Overall, it still feels like this documentary is struggling to break free of Western Orientalism. The issues it focuses on, the way the Prophet is presented, the questions asked; they all mimic previous Orientalist studies of the Prophet.

Yet ultimately, I have to remind myself and perhaps other Muslims that this documentary is step in the right direction. So little knowledge exists in the public realm about the Prophet Muhammad, that anything is better than nothing.


  1. At first, i thought the documentary series was fantastic and something helpful in the path of interfaith and understanding of Islam, particularly for those in the West.
    However, some of the points mentioned above are fair points such as the focus of on historical confirmation of the constitution. I wouldn't say the time slots for each person was unfair, but rather from the 1st episode, seeing David Spencer did make me question and think, what relevance does he have to any aspect of the life of muhammed.

    The BBC's (pathetic attempt of) impartiality fails once more.

  2. Agreed upon, esp the bit abt struggling to break away from orientalist influence. I felt this theme was innocuously placed at the initial tone ( first episode).

    Im not sure about whether this documentary is a step in the right direction or any step at all tbh. I think we often forget that the steps have always been carved out and the cycle has been repeated time and time again. This does howeever need to continue.

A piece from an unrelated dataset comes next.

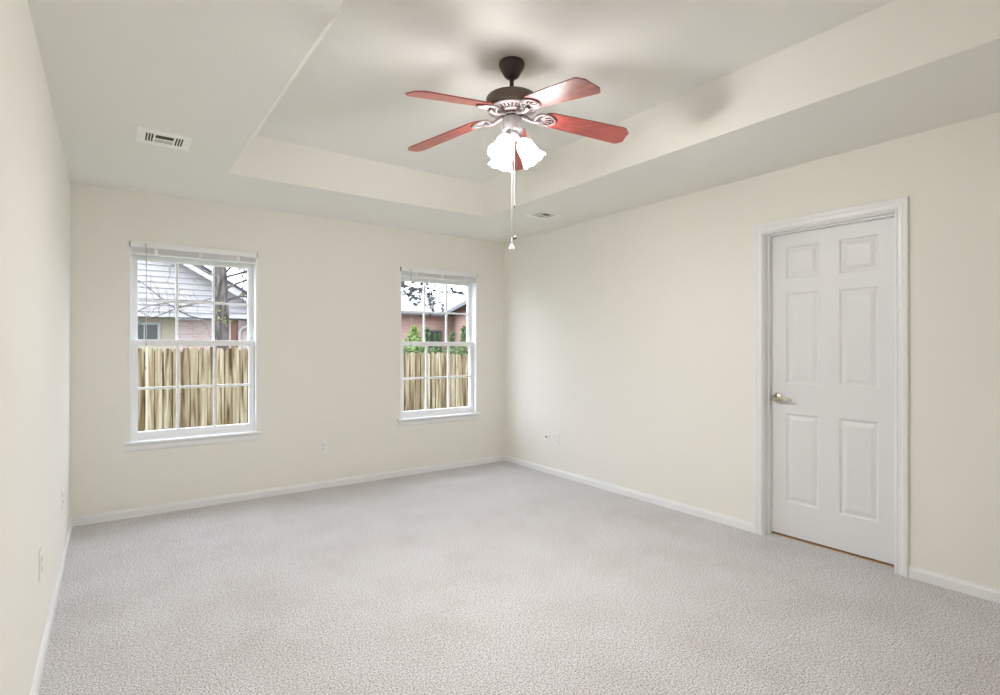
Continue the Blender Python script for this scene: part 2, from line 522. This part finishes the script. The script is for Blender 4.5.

    I will say though that it is "something". What something is though leaves it to the individual. For me, the fact that we hear the name of beloved pbuh in public is a welcome opportunity and the far few praises in the documentory can to some balanced individuals awaken a sense of seeking for more.

    We owe it to the BBC though to be grateful atleast for consideration and exertions given to Islam.